Завтра в 3 часа хочет ехать. «Пожалуйста, не останавливайте меня. Я не могу слушать все эти разговоры». Вчера еще после генеральной репетиции он беспокоился о пьесе и хотел, чтобы она не шла. Он был очень недоволен исполнением. Оно было, действительно, сильно посредственное. Но и в пьесе есть недостатки: мало действия, мало развиты интересные по своему драматизму сцены и много дано места мелочам жизни, рисовке характеров неважных, неинтересных. Режиссер Карпов показал себя человеком торопливым, безвкусным, плохо овладевшим пьесой и плохо репетировавшим ее. Чехов очень самолюбив, и когда я высказывал ему свои впечатления, он выслушивал их нетерпеливо. Пережить этот неуспех без глубокого волнения он не мог. Очень жалею, что я не пошел на репетиции. Но едва ли я мог чем-нибудь помочь. Я убежден был в успехе и даже заранее написал заметку о полном успехе пьесы. Пришлось все переделать. Писал о пьесе, желая сказать о ней все то хорошее, что я о ней думал, когда читал.
Если бы Чехов поработал над пьесой более, она могла бы и на сцене иметь успех. Мне думается, что в Москве ее сыграют лучше. Здешняя публика не поняла ее. Мережковский, встретив меня в коридоре театра, заговорил, что она не умна, ибо первое качество ума — ясность. Я дал ему понять довольно неделикатно, что у него этой ясности никогда не было.
Татищев сегодня говорил, что Соловьев, начальник по делам печати, говорил вчера при двух директорах департ. министерства внутренних дел, что он запретил «Гражданин» по настоянию министра внутренних дел, а для него, Соловьева, «Гражданин» стоит всех «Вестников Европы». Это рекомендует его искренность. Запрещение «Гражданина» не рекомендует ни ума, ни беспристрастия Горемыкина, который сделал это из-за вечного недоразумения за статьи, которые его касались. Какой это государственный человек!?
18 октября.
Сегодня был у Карпова, говорил о «Чайке» Чехова, просил его сделать репетицию и изменить mise en sc`ene. Написал Чехову. Он сегодня уехал с поездом в 12 час. дня, очень недовольным. Я ему послал вслед телеграмму, просил вернуться, чтобы подготовить пьесу к понедельнику.

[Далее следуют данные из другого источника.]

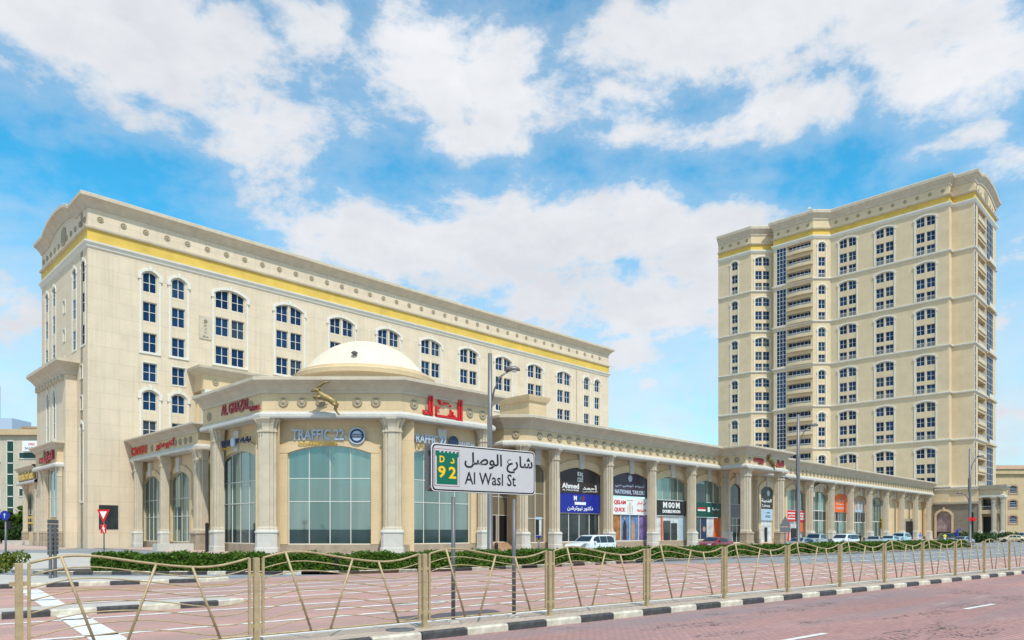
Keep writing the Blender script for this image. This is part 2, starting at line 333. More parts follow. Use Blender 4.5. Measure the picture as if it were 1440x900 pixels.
# ---------------------------------------------------------------- writing
AT={}
for c in range(0xFE80,0xFEF5):
    d=unicodedata.decomposition(chr(c)).split()
    if len(d)==2: AT.setdefault(int(d[1],16),{})[d[0]]=c
def shape(s):
    out=[]; n=len(s)
    for i,ch in enumerate(s):
        t=AT.get(ord(ch))
        if not t: out.append(ch); continue
        p=i>0 and '<initial>' in AT.get(ord(s[i-1]),{}); q='<initial>' in t and i+1<n and ord(s[i+1]) in AT
        k='<medial>' if p and q else '<final>' if p and '<final>' in t else '<initial>' if q else '<isolated>'
        out.append(chr(t.get(k,list(t.values())[0])))
    return ''.join(reversed(out))
def text_mesh(s,h,m,w=None,ext=.02,bold=0):
    """letters standing in the xz plane, facing -y, centred; h = height of the whole line, w = width it is fitted to"""
    ar=any(ord(c)>0x600 for c in s)
    cu=bpy.data.curves.new('t','FONT'); cu.body=shape(s) if ar else s; cu.resolution_u=2
    cu.materials.append(m)
    o=bpy.data.objects.new('t',cu); COL.objects.link(o)
    idx=0
    if ar:   # each outline filled with its own holes only, so that overlapping strokes of one glyph stay solid
        bpy.context.view_layer.objects.active=o; o.select_set(True); bpy.ops.object.convert(target='CURVE'); o=bpy.context.view_layer.objects.active; o.select_set(False); cu=o.data
        P=[]
        for sp in cu.splines:
            pts=sp.bezier_points; n=len(pts); q=[]
            for i in range(n):
                a,b=pts[i],pts[(i+1)%n]
                for k in range(3):
                    t=k/3; c=a.co*(1-t)**3+a.handle_right*3*t*(1-t)**2+b.handle_left*3*t*t*(1-t)+b.co*t**3; q.append((c.x,c.y))
            P.append(q)
        area=lambda q:sum(q[i][0]*q[(i+1)%len(q)][1]-q[(i+1)%len(q)][0]*q[i][1] for i in range(len(q)))/2
        A=[area(q) for q in P]; sg=1 if A[max(range(len(A)),key=lambda i:abs(A[i]))]>0 else -1
        def inside(p,q):
            r=False; n=len(q)
            for i in range(n):
                (x0,y0),(x1,y1)=q[i],q[(i+1)%n]
                if (y0>p[1])!=(y1>p[1]) and p[0]<(x1-x0)*(p[1]-y0)/(y1-y0)+x0: r=not r
            return r
        outer=[i for i in range(len(P)) if A[i]*sg>0]
        for k in range(len(outer)): cu.materials.append(m)
        for k,i in enumerate(outer): cu.splines[i].material_index=k
        for i in range(len(P)):
            if i not in outer:
                c=[k for k,j in enumerate(outer) if inside(P[i][0],P[j])]
                cu.splines[i].material_index=min(c,key=lambda k:abs(A[outer[k]])) if c else 0
    cu.dimensions='2D'; cu.fill_mode='BOTH'; cu.offset=bold; cu.extrude=.01; cu.resolution_u=2
    bpy.context.view_layer.update()
    me=bpy.data.meshes.new_from_object(o.evaluated_get(bpy.context.evaluated_depsgraph_get())); bpy.data.objects.remove(o)
    one=[0]*len(me.vertices)
    for p in me.polygons:
        for i in p.vertices: one[i]=p.material_index
        p.material_index=0
    me.materials.clear(); me.materials.append(m)
    xs=[v.co.x for v in me.vertices]; ys=[v.co.y for v in me.vertices]
    x0,x1,y0,y1=min(xs),max(xs),min(ys),max(ys); k=h/(y1-y0); kx=(w/(x1-x0)) if w else k
    for i,v in enumerate(me.vertices):
        x,y,z=v.co; v.co=((x-(x0+x1)/2)*kx, -(ext if z>0 else 0)-(one[i]%4)*.0007, (y-(y0+y1)/2)*k)
    me.name='lettering'; return me

# ---------------------------------------------------------------- windows and walls
def arc(u,z1,rise,gl,gr):
    if rise<=0: return z1
    c=(gl+gr)/2; h=(gr-gl)/2; Rr=(h*h+rise*rise)/(2*rise); return z1-Rr+math.sqrt(max(Rr*Rr-(u-c)**2,0))
def wallmesh(L,zb,zt,ops,depth=.35,m='wall',L0=0.0,top=None):
    """wall in the xz plane facing -y with openings (u0,u1,z0,z1,rise,gl,gr) and their reveals"""
    mb=MB(); cols={}
    for o in ops: cols.setdefault((round(o[0],3),round(o[1],3)),[]).append(o)
    x=L0
    for (u0,u1),os_ in sorted(cols.items()):
        mb.face([(x,0,zb),(u0,0,zb),(u0,0,zt),(x,0,zt)]); x=u1
        os_.sort(key=lambda o:o[2]); z=zb; tops=None
        for (a,b,z0,z1,rise,gl,gr) in os_:
            if tops is None: mb.face([(u0,0,z),(u1,0,z),(u1,0,z0),(u0,0,z0)])
            else:
                for (p,q,zp,zq) in tops: mb.face([(p,0,zp),(q,0,zq),(q,0,z0),(p,0,z0)])
            ns=10 if rise>0 else 1; us=[u0+(u1-u0)*i/ns for i in range(ns+1)]; zs=[arc(u,z1,rise,gl,gr) for u in us]
            tops=[(us[i],us[i+1],zs[i],zs[i+1]) for i in range(ns)]
            for (p,q,zp,zq) in tops: mb.face([(p,0,zp),(q,0,zq),(q,depth,zq),(p,depth,zp)])
            mb.face([(u0,0,z0),(u1,0,z0),(u1,depth,z0),(u0,depth,z0)])
            mb.face([(u0,0,z0),(u0,depth,z0),(u0,depth,zs[0]),(u0,0,zs[0])]); mb.face([(u1,0,z0),(u1,depth,z0),(u1,depth,zs[-1]),(u1,0,zs[-1])])
        for (p,q,zp,zq) in tops: mb.face([(p,0,zp),(q,0,zq),(q,0,zt),(p,0,zt)])
    mb.face([(x,0,zb),(L,0,zb),(L,0,zt),(x,0,zt)])
    if top: # extra strip under a curved parapet
        for i in range(len(top)-1):
            (p,dp),(q,dq)=top[i],top[i+1]
            if dp or dq: mb.face([(p,0,zt),(q,0,zt),(q,0,zt+dq),(p,0,zt+dp)])
    return mb.mesh('wall',M[m])
WC={}
def window(root,loc,rz,w,h,rise,gl,gr,nc=2,nr=2,bar=.09,gm='glass',fm='frame',extra=None,**props):
    """frame part at loc (its lower left corner) with a glass sub-part; meshes shared by size"""
    key=(round(w,2),round(h,2),round(rise,2),round(gl,2),round(gr,2),nc,nr,bar,gm,fm,extra)
    if key not in WC:
        f=MB(); y0,y1=-.03,.05
        A=lambda u:arc(u,h,rise,gl,gr)
        ns=8 if rise>0 else 1
        for i in range(ns):
            p,q=w*i/ns,w*(i+1)/ns; f.loft([[(p,y0,A(p)-bar),(p,y0,A(p)),(p,y1,A(p)),(p,y1,A(p)-bar)],[(q,y0,A(q)-bar),(q,y0,A(q)),(q,y1,A(q)),(q,y1,A(q)-bar)]])
        f.box(0,w,y0,y1,0,bar)
        for i in range(nc+1):
            u=w*i/nc; c=min(max(u,bar/2),w-bar/2); f.box(c-bar/2,c+bar/2,y0+.004,y1-.004,bar,A(c)-bar*.5)
        hs=h-rise*.5
        for j in range(1,nr): z=hs*j/nr; f.box(bar,w-bar,y0+.008,y1-.008,z-bar*.4,z+bar*.4)
        if extra=='rail':
            for k in range(int(w/.16)+1): f.box(.02+k*.16,.045+k*.16,-.30,-.27,-.05,.85)
            f.box(0,w,-.32,-.25,.85,.91)
        us=[w*i/10 for i in range(11)] if rise>0 else [0,w]
        g=MB().face([(0,.03,0),(w,.03,0)]+[(u,.03,A(u)) for u in reversed(us)])
        WC[key]=(f.mesh('window',M[fm]),g.mesh('pane',M[gm]))
    o=put('window',WC[key][0],root,loc,rz,**props); put('pane',WC[key][1],o); return o
SC={}
def surround(w,h,rise,bw=.28,out=.13,ear=.3,sill=True,key=True,m='whitetrim',sub=8):
    """raised moulding round an opening w x h whose head is an arch; lower left corner of the opening at 0,0"""
    kk=('s',round(w,2),round(h,2),round(rise,2),bw,out,ear,sill,key,m)
    if kk in SC: return SC[kk]
    b=MB(); A=lambda u:arc(u,h,rise,0,w); zs=h-rise
    b.box(-bw,0,-out,0,-bw if sill else 0,zs); b.box(w,w+bw,-out,0,-bw if sill else 0,zs)
    if sill: b.box(0,w,-out,0,-bw,0)
    def O(u):  # outer curve
        t=(u+bw)/(w+2*bw); return arc(u,h+bw*1.25,rise+bw*.45,-bw,w+bw)
    for i in range(sub):
        p,q=w*i/sub,w*(i+1)/sub; P,Q=-bw+(w+2*bw)*i/sub,-bw+(w+2*bw)*(i+1)/sub
        b.loft([[(p,-out*1.3,A(p)),(P,-out*1.3,O(P)),(P,0,O(P)),(p,0,A(p))],[(q,-out*1.3,A(q)),(Q,-out*1.3,O(Q)),(Q,0,O(Q)),(q,0,A(q))]])
    for sx in (0,1):
        a0,a1=(-bw,0) if not sx else (w+bw,w); b.prismy([(a0,zs),(a1,zs),(a1,A(0 if not sx else w)),(a0,O(a0))],-out*1.25,0)
    if ear:
        b.box(-bw-ear*.6,0-.02,-out*1.7,0,zs-ear*2.2,zs+ear*.6); b.box(w+.02,w+bw+ear*.6,-out*1.7,0,zs-ear*2.2,zs+ear*.6)
    if key: b.prismy([(w/2-.16,h-.02),(w/2+.16,h-.02),(w/2+.24,h+bw*2.0),(w/2-.24,h+bw*2.0)],-out*2.2,0)
    SC[kk]=b.mesh('window_surround',M[m]); return SC[kk]
class Face:
    """one facade of a building: origin (a,b) in building axes, turned by th; u to the right, outward towards the viewer"""
    def __init__(s,root,o,th,a0): s.root=root; s.o=o; s.th=th; s.a0=a0
    def loc(s,u,z=0,out=0):
        c,n=math.cos(s.th),math.sin(s.th); x,y=u,-out
        return (s.o[0]+c*x-n*y-s.a0[0], s.o[1]+n*x+c*y-s.a0[1], z)
    def world(s,u,z=0,out=0):
        l=s.loc(u,z,out); return ab(l[0]+s.a0[0],l[1]+s.a0[1],z)
    def add(s,name,me,u=0,z=0,out=0,**p): return put(name,me,s.root,s.loc(u,z,out),s.th,**p)
    def window(s,u,z,w,h,rise=0,gl=None,gr=None,out=-.22,**k):
        return window(s.root,s.loc(u,z,out),s.th,w,h,rise,0 if gl is None else gl-u,w if gr is None else gr-u,**k)
    @property
    def rz(s): return ROT+s.th
def building(name,label,cat,a0,**k): return thing(name,label,cat,ab(a0[0],a0[1],0),ROT,**k)
MEDC={}
def medallion(r,m='medal'):
    if (r,m) not in MEDC: MEDC[(r,m)]=MB().lathe([(r,0),(r,.06),(r*.8,.10),(r*.72,.05),(r*.4,.05),(r*.3,.11),(.01,.13)],14,axis='y').mesh('medallion',M[m],True)
    return MEDC[(r,m)]
def prismpath(path,z0,z1,w=0): return [(w,z0),(w,z1)]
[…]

Приехал князь Барятинский, остался обедать.
Я писал статью о «Чайке». Мне стало тяжело писать, нет ни одушевления прежнего, ни легкости в работе. Маслов говорил, что Росоловский пьет. — «И я скоро пить буду», — заметила. — «Я у вас заметил, что вы не так сердитесь, не так как прежде волнуетесь», — сказал он. Я сам давно это заметил и знаю, что начало моего конца давно началось.
20 октября.
С. С. Татищев рассказывал о пререканиях в министерстве иностранных дел. Нелидову ничего не писали о парижских событиях. Написал ему Татищев, со слов Ганото. Когда государь вошел в оперу с государыней, зала закричала «Vive l'impereur! Vive la Russie!» и разразилась рукоплесканиями. Ганото, сидевший с Шишкиным, сказал: «N'est ce pas chaleureux accueil?» (неправда ли, горячий прием?) — «Oui, il ne manque que les sifflets». (Да, недостает только свистков.). Ганото сконфузился и не понял. Моренгейм восставал против программы празднества, оберегая монархические принципы, в то же время иронически относился к государю и его антуражу, напр., говоря — «Les angartes bagages», чем приводил в смущение республиканцев.

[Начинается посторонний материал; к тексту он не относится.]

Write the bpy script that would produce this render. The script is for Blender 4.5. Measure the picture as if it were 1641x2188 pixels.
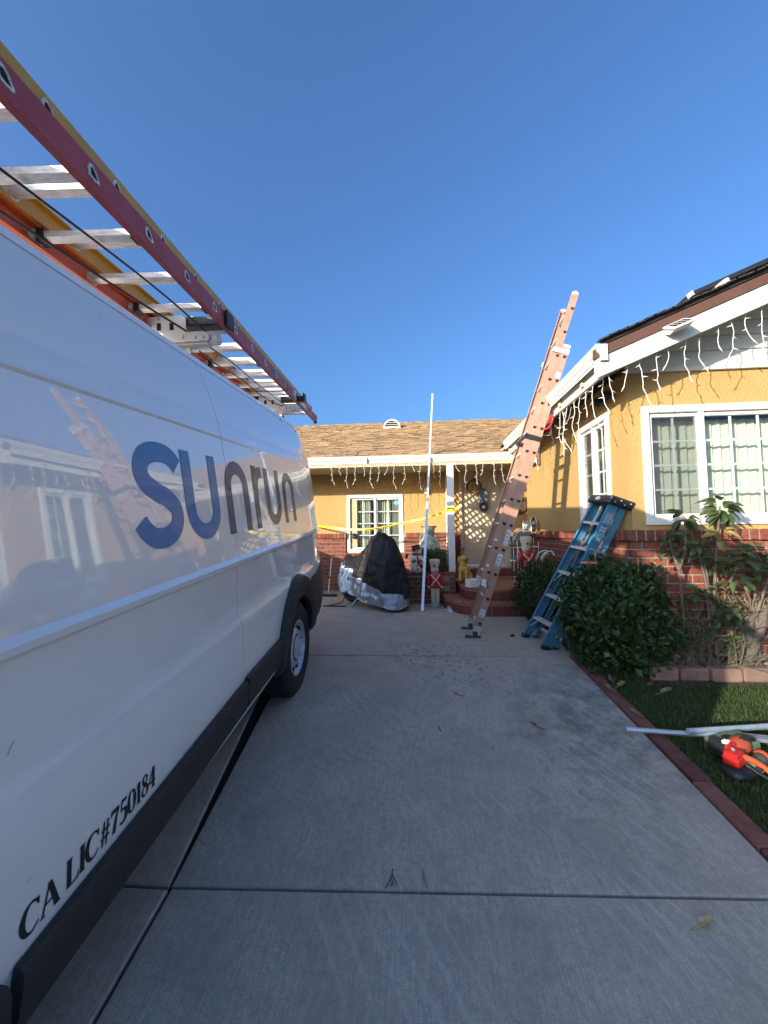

О печати. Я сказал, что повторятся республиканские годы, т.-е. цензура будет преследовать всех тех, которые говорят о современных вопросах жизни с достаточной свободой, и будет оставлять в покое все то, что будут писать радикалы и социалисты. — «Да, это естественно», — сказал Татищев. — «Когда вы пишите о министрах, то как бы становитесь выше их. Государь может сказать: «Однако, такая-то газета говорит умнее, чем министр». Понятно, что этого они не выносят, и потому закрывают глаза на все радикальное, которое их не трогает. Соловьев ничего не понимает, Горемыкин еще меньше его понимает. Это — средний человек, совсем не государственного склада.

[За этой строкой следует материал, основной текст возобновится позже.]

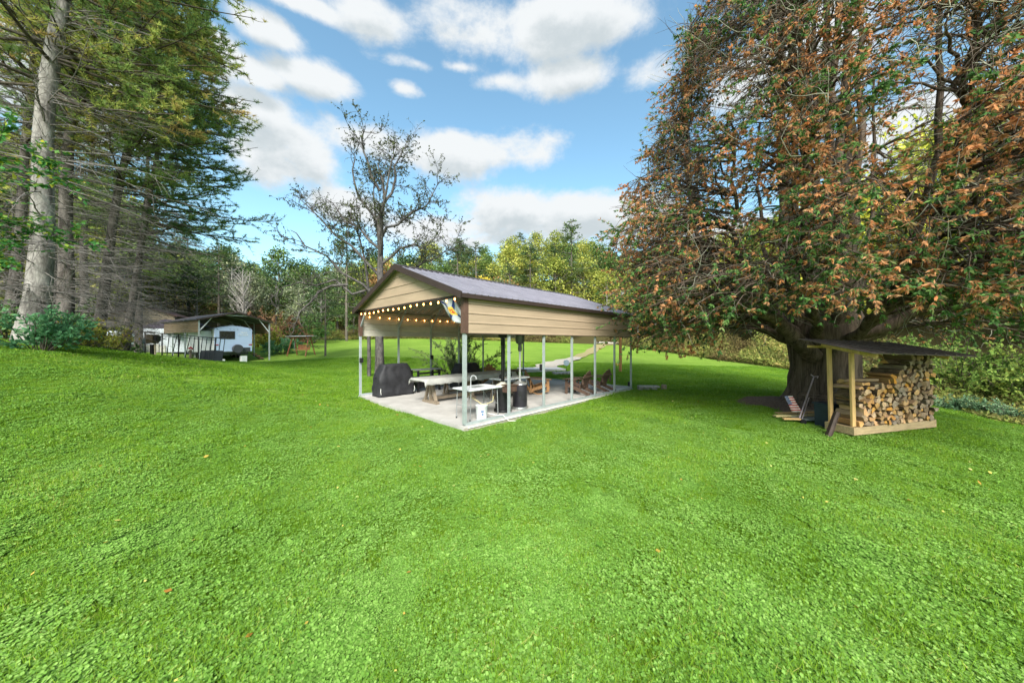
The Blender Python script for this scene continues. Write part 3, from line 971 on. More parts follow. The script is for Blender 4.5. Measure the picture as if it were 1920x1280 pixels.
def folding_table(loc, rz, L_, D_, label, sink):
    root = empty('folding_table', loc, rz); tag(root, label, 'folding table', 'white folding tables')
    MB().box((L_ / 2, D_ / 2, .735), (L_, D_, .04)).obj('tabletop', white_pl, root, bevel=.014)
    for x in (.1, L_ - .1):
        for y in (.08, D_ - .08):
            g = MB().tube([(x, y, .71), (x + (-.03 if x < .5 else .03), y, .0)], .012, 6).obj('leg', grey_tube, root)
            MB().lathe((x + (-.03 if x < .5 else .03), y, 0), [(.016, 0), (.016, .04)], 6).obj('foot_cap', black, g)
        MB().tube([(x, .08, .33), (x, D_ - .08, .33)], .009, 5).obj('cross_bar', grey_tube, root)
        MB().tube([(x, D_ / 2, .33), (L_ / 2 + (x - L_ / 2) * .35, D_ / 2, .70)], .009, 5).obj('brace', grey_tube, root)
    if sink:
        b = MB(); b.tube([(.30, .34, .755), (.30, .34, 1.0), (.32, .32, 1.05), (.36, .29, 1.06), (.40, .26, 1.02), (.405, .255, .96)], .009, 6); b.obj('faucet', white_pl, root)
        MB().box((.52, .36, .757), (.34, .26, .008)).obj('sink_rim', grey_tube, root)
    return root


p = at(879, 733, 7.70); folding_table((p[0] + .02, p[1] + .02, .002), PAV_RZ, 1.05, .70, 'white folding table with a small faucet behind the front corner post', True)
folding_table((*pav(2.3, 1.15), .002), PAV_RZ, 1.25, .62, 'second white folding table farther in, beside the long table', False)
# jars on the second table
for k, (a_, b_) in enumerate(((2.5, 1.45), (3.05, 1.55))):
    p = pav(a_, b_); tag(MB().lathe((0, 0, 0), [(.035, 0), (.04, .02), (.04, .09), (.025, .11), (.025, .13)], 10).obj('black_jar', black, None, (p[0], p[1], .758), smooth=True),
                         ['small black jar nearer the front on the second folding table', 'small black jar toward the far end of the second folding table'][k], 'jar', 'jars on the second folding table')

# bucket and hose
def bucket(loc):
    root = empty('bucket', loc); tag(root, 'white plastic bucket with blue print standing under the white folding table', 'bucket')
    MB().lathe((0, 0, 0), [(.125, 0), (.148, .33), (.152, .335), (.155, .36), (.150, .365), (.143, .36), (.122, .02)], 22).obj('pail', white_pl, root, smooth=True)
    blue = plain('blue_print', (.05, .13, .32), .5)
    for k, (a0, z0, w_, h_) in enumerate(((-1.35, .20, .5, .045), (-1.30, .13, .35, .05), (-1.42, .07, .6, .02))):
        b = MB(); n = 5
        for i in range(n):
            aa = a0 - w_ / 2 + w_ * i / n; ab = a0 - w_ / 2 + w_ * (i + .8) / n; r0 = .127 + .023 * z0 / .33; r1 = .127 + .023 * (z0 + h_) / .33
            b.add([(r0 * math.cos(aa), r0 * math.sin(aa), z0), (r0 * math.cos(ab), r0 * math.sin(ab), z0), (r1 * math.cos(ab), r1 * math.sin(ab), z0 + h_), (r1 * math.cos(aa), r1 * math.sin(aa), z0 + h_)], [(0, 1, 2, 3)])
        b.obj('print', blue, root)
    MB().tube([(.15, 0, .33), (.12, -.1, .42), (0, -.14, .40), (-.12, -.1, .42), (-.15, 0, .33)], .004, 5).obj('bail_handle', grey_tube, root)


p = at(903, 786, 8.02); bucket((p[0], p[1], .002))
hose_m = plain('tan_hose', (.42, .36, .20), .6)
q0 = Vector((*pav(.95, .35), .30)); p = at(903, 757, 8.0)
tag(MB().tube([Vector(at(925, 742, 8.2)), Vector(at(924, 752, 8.2)), Vector(at(912, 757, 8.1)), Vector(at(904, 758, 8.0)), Vector(at(896, 752, 8.05)), Vector(at(884, 745, 8.1)), Vector(at(880, 737, 8.1))], .013, 6).obj('hose', hose_m), 'tan drain hose curling above the white bucket', 'hose')
p1 = pav(1.12, -.10); p2 = pav(1.2, -.22)
tag(MB().tube([Vector(at(912, 757, 8.1)), Vector((*pav(.75, .3), .16)), Vector((*pav(1.0, .06), .08)), Vector((p1[0], p1[1], .075)), Vector((p2[0], p2[1], -.06)), Vector((*pav(1.35, -.30), -.07))], .0065, 6).obj('hose', pale_line), 'thin white hose running from under the table over the slab edge to the grass', 'hose')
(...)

Вечером у князя Э. Э. Ухтомского. Он говорил об армянах, которых он изучал во время поездки на Кавказ. Потом о М. П. Соловьеве, которого он знает 15 лет. По его мнению, — умный, талантливый человек, художник, мистик. Он несколько раз видел перед собою чорта. Князь не одобряет его крутых мер против Меншикова и друг. — «Я ему говорил, что своими мерами он поставит меня в оппозицию».
21 октября.
Сегодня был у меня М. П. Соловьев. Это меня удивило чрезвычайно. Отдает ли он мне визит, или делает первый визит? Его карточка заказана так: «Михаил Петрович Соловьев, начальник Главного Управления по делам печати. Александрийская площадь, д. 2, кв. 41.» Это — литографировка. Затем, его рукою написано: «временно исполняющий обязанности» и поправлено: «начальника». Я его спросил, за что он прекратил «Гражданина». Он отвечал: — «Помилуйте, разве можно так относиться к Фору». — «Но Фора французы ругают сами». — «У них свобода печати, и правительство не отвечает за печать. А у нас правительство отвечает. Называть его «tonneur», «Мамзель Фор!!» Извините, он не «tonneur», а президент Французской республики! Наши законы обязывают печать относиться с уважением к главам дружественных держав». — Когда мне министр сказал, что 3-е предостережение значит «закрытие» газеты, я ему сказал, что — нет. Князь Мещерский может подать прошение на высочайшее имя и, конечно, вы, ваше превосходительство, поможете ему в этом. Он сказал: — «конечно, конечно». По-видимому, судя по тону, которым он говорил о Мещерском, Ухтомский был прав, говоря, что у Соловьева есть свои личные счеты с князем Мещерским.